The 1kHz reference oscillator is a handy utility for calibration and frequency measurement by beating with an SSB receiver.

Key design criteria were:

  1. symmetric square wave output;
  2. suited to drive a FET PA;
  3. simple circuit;
  4. inexpensive;
  5. low current consumption.

Design

The circuit uses a common NTSC colour burst crystal at 3.579545MHz to clock a Atmel AVR, ATTiny25, which divides the clock by 26 for a symmetric square wave output at nominally 137.675Hz. 

Implementation

Circuit

Fig 1: Circuit diagram

The heart of the reference is an Atmel AVR MCU, an ATTiny25. It uses a crystal oscillator for the clock, and divides the clock down to 137.7kHz.
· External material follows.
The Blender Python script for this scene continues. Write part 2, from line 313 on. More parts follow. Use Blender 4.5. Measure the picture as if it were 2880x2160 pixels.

The /KEY line can be used to key the 1137.7kHz output, tie it to ground for continuous output.

Table 1: Parts list
Part Value Comment
C1 0.001µF  
C2 15pF  
C3 15pF  
C4 0.1µF  
C5 10µF  
D1 1n751  
IC1 ATTiny25 or equivalent (45, 85) programmed as below
R1 470  
X1 3.579545MHz crystal  

Without trimming the crystal, the prototype oscillator runs at 137.680kHz.
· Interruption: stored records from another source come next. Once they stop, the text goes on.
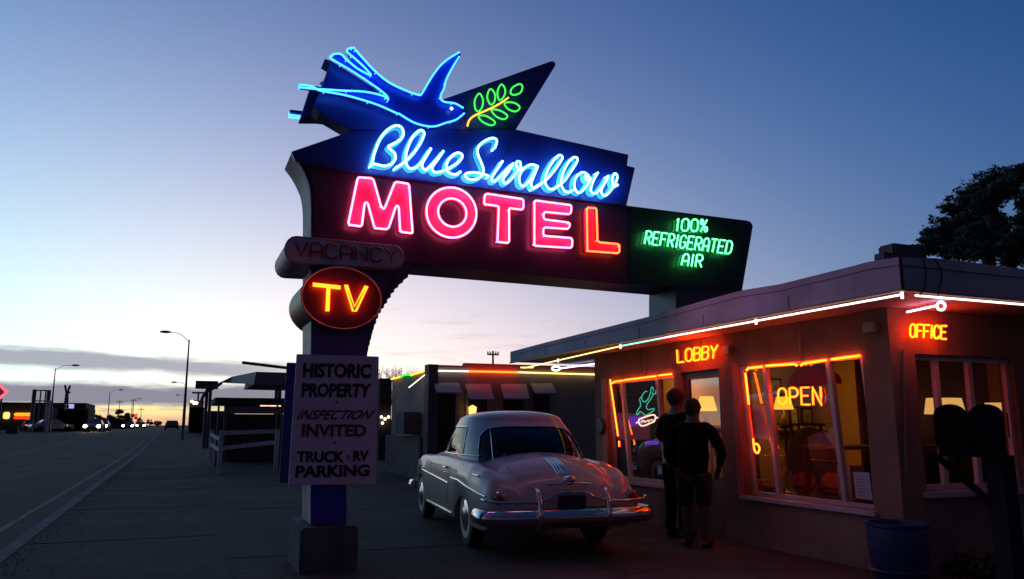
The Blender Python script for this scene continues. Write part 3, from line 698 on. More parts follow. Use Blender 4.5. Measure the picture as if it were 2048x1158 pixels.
# inside
inw = mat('inside_wall_paint', (.40, .22, .05), .85, var=.12, scale=2); 
mb = MB(); mb.box((10.9, YO+T, .03), (11, Y1-T, 2.51)); mb.build('inside_wall', inw, lob)
mb = MB(); mb.box((XW+T+.002, YO+T, 2.51), (11, Y1-T, 2.53)); mb.build('ceiling', mat('ceiling_paint', (.5, .42, .3), .9), lob)
mb = MB(); mb.box((XW+T, YO+T, .002), (11, Y1-T, .03)); mb.build('carpet', mat('carpet_red', (.10, .03, .03), .95, var=.3, scale=8), lob)
MB().box((XW+T+1.0, Y1-T-.03, .03), (10.9, Y1-T-.002, 2.5)).build('inside_wall', inw, lob)
MB().box((XW+T+.02, Y1-T-.09, .03), (XW+T+.98, Y1-T-.01, 2.5)).build('darkening_panel', mat('darkening_plum', (.03, .012, .02), .95, var=.3, scale=9), lob)  # dark sheet added to keep the view through the left window dim
MB().box((8.4, 8.0, .03), (10.89, 8.06, 2.505)).build('light_block_wall', mat('light_block_brown', (.10, .045, .03), .85, var=.2), lob)  # added wall that keeps the lobby lamplight out of the office

# neon tubes under the eave
W_Y = emit('neon_tube_warm_yellow', (1.0, .72, .22), 2.4); W_W = emit('neon_tube_white_pink', (1.0, .66, .62), 3.4); W_T = emit('neon_tube_teal', (.25, .9, .8), 2.2); W_V = emit('neon_tube_violet_white', (.75, .6, 1.0), 4.5)
def et(pts, f, m_, r=.0092, parent=lob, nm='eave_neon_tube'):
    mb = MB(); mb.tube([f(x, y) for x, y in pts], r, 8); return mb.build(nm, m_, parent, smooth=True)
fx_ = lambda x, y: atX(x, y, XF+.05); zx = lambda x, y: atZ(x, y, zb-.05); fy_ = lambda x, y: atY(x, y, YF+.06)
et([(1049, 736), (1240, 692.5)], fx_, W_Y); et([(1242, 692), (1328, 675.5)], fx_, W_T); et([(1330, 675), (1512, 642)], fx_, W_W); et([(1514, 641.5), (1804, 589)], fx_, W_W)
mb = MB()
for (x, y) in ((1116, 720), (1241, 692), (1512, 642), (1804, 589)):
    p = fx_(x, y); mb = MB().tube([p+Vector((0, 0, .02)), p+Vector((0, 0, -.035))], .013, 6); mb.build('eave_neon_tube', W_W, lob, smooth=True)
et([(1041, 735), (1067, 735)], zx, W_Y, .012); et([(1120, 737), (1189, 727.5)], zx, W_V, .012)
et([(1831, 591), (2052, 609.5)], fy_, W_W)
et([(1814, 624), (1872, 611.5)], zx, W_V, .010)
def ring(cx, cy, rx, ry, f, m_, r): mb = MB(); mb.tube([f(cx+rx*math.cos(a*math.pi/6), cy+ry*math.sin(a*math.pi/6)) for a in range(12)], r, 7, closed=True); mb.build('eave_neon_tube', m_, lob, smooth=True)
ring(1112, 737, 8, 4, zx, emit('neon_tube_pale_blue', (.45, .75, 1.0), 4), .018)
ring(1882, 612, 8, 8, lambda x, y: atY(x, y, YF+.35), W_V, .012)
# cables hanging over the fascia
for l in ([(1846, 517), (1852, 545), (1849, 575), (1840, 590)], [(1868, 517), (1882, 540), (1882, 565), (1876, 590)]):
    mb = MB(); mb.tube([atY(p.x, p.y, YF-.03) for p in spline(l)], .006, 5); mb.build('cable', mat('black_cable', (.01, .01, .01), .6), lob, smooth=True)
# conduit and transformer boxes feeding the tubes
cond = mat('conduit_metal', (.25, .2, .2), .5, metal=.4)
for l in ([(1400, 690), (1401, 664)], [(1600, 722), (1600, 640)], [(1290, 752), (1290, 684)]): MB().tube([atX(x, y, XW-.015) for x, y in l], .010, 6).build('conduit', cond, lob, smooth=True)
for (x, y) in ((1455, 700), (1740, 655)): c_ = atX(x, y, XW-.04); MB().box((XW-.075, c_.y-.07, c_.z-.05), (XW-.001, c_.y+.07, c_.z+.05)).build('junction_box', cond, lob, bevel=.008)
MB().tube([atY(x, y, YO-.02) for x, y in ((1806, 700), (1808, 800), (1812, 950))], .012, 6).build('conduit', cond, lob, smooth=True)
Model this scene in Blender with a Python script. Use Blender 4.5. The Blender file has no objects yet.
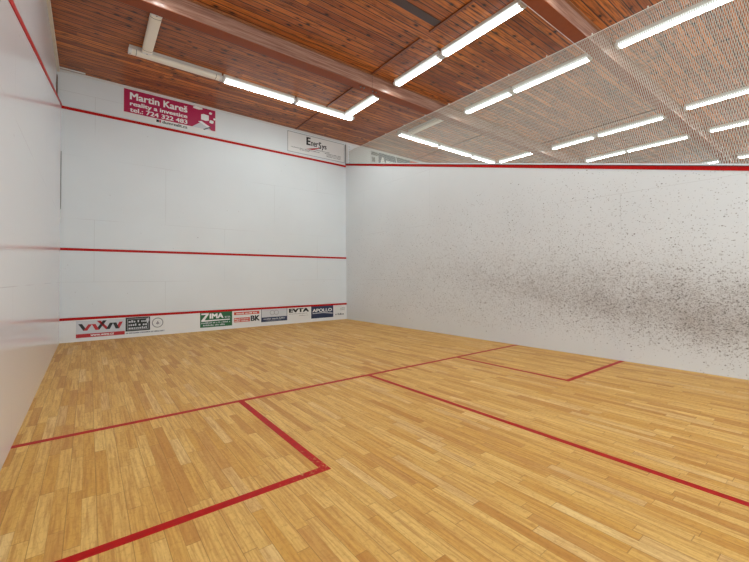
import bpy, bmesh, math, random
from mathutils import Matrix, Vector
R = random.Random(7)
S = bpy.context.scene
C = S.collection

# ------------------------------------------------------------------ camera
YAW, PIT, ROL = 0.6512, 0.0189, -0.0062
fw = Vector((math.sin(YAW) * math.cos(PIT), math.cos(YAW) * math.cos(PIT), math.sin(PIT)))
rt = Vector((math.cos(YAW), -math.sin(YAW), 0)); up = rt.cross(fw)
r2 = rt * math.cos(ROL) + up * math.sin(ROL); u2 = -rt * math.sin(ROL) + up * math.cos(ROL)
cam = bpy.data.objects.new('camera', bpy.data.cameras.new('camera')); C.objects.link(cam)
M = Matrix((r2, u2, -fw)).transposed().to_4x4(); M.translation = Vector((0.4351, 0.5434, 1.2034))
cam.matrix_world = M
cam.data.sensor_width = 36; cam.data.lens = 372.85 / 749 * 36
cam.data.shift_x = 1.755 / 749; cam.data.shift_y = -10.229 / 749
cam.data.clip_start = 0.02
S.camera = cam

# ------------------------------------------------------------------ world and exposure
w = bpy.data.worlds.new('world'); S.world = w; w.use_nodes = True
w.node_tree.nodes['Background'].inputs[0].default_value = (0.85, 0.98, 1.03, 1)
w.node_tree.nodes['Background'].inputs[1].default_value = 1.3
S.view_settings.view_transform = 'Standard'; S.view_settings.look = 'None'
S.view_settings.gamma = 1; S.view_settings.use_curve_mapping = False
S.view_settings.exposure = 0.94
LAMP = 18.0          # radiance of a lit lamp cover over its tubes

# ------------------------------------------------------------------ court dimensions (metres)
W = 6.485            # court width
YF = 9.771           # front wall
ZC = 5.25            # ceiling
ZOUT, ZSERV, ZTIN = 4.545, 1.79, 0.445
XEND, YB = 20.0, -2.2
def ztop(y): return 2.09 + 0.2515 * y       # lower edge of the side wall out line, from the back to the front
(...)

The circuit is so simple as to be suited to building on a piece of Veroboard in just minutes.

Frequency can be adjusted slightly by padding the crystal with a trimmer capacitor. 

Programming

 
 set PRG=usbasp
set PORT=usb
set OPTS=-B 10

rem program flash
avrdude %OPTS% -c %PRG% -P %PORT% -p t25 -U flash:w:137700.hex

sleep 1

rem program fuses
avrdude %OPTS% -c %PRG% -P %PORT% -p t25 -U hfuse:w:0xDF:m -U lfuse:w:0xFD:m
 

Above is a batch file for programming the flash and fuses using AVRDUDE. The code should also run in ATTiny45 and ATTiny85. After the fuses have been set correctly, comment out the last lines.

Warning

Make sure that the fuse bits are correct

Programming fuses can have unintended outcomes. The ATTiny25 MUST have a working clock oscillator to program it in ISP mode. If fuse changes prevent the clock oscillator running, it may be recoverable with a High Voltage Serial Programmer (such as an AVRDragon), but may not be recoverable with the more common ISP programmers. Be careful!

Once programmed, the fuse bits do not need to be reprogrammed, they are not affected by flash erasure during the normal flash reprogramming cycle. It is better not to keep reprogramming the fuses, it only risks a mistake!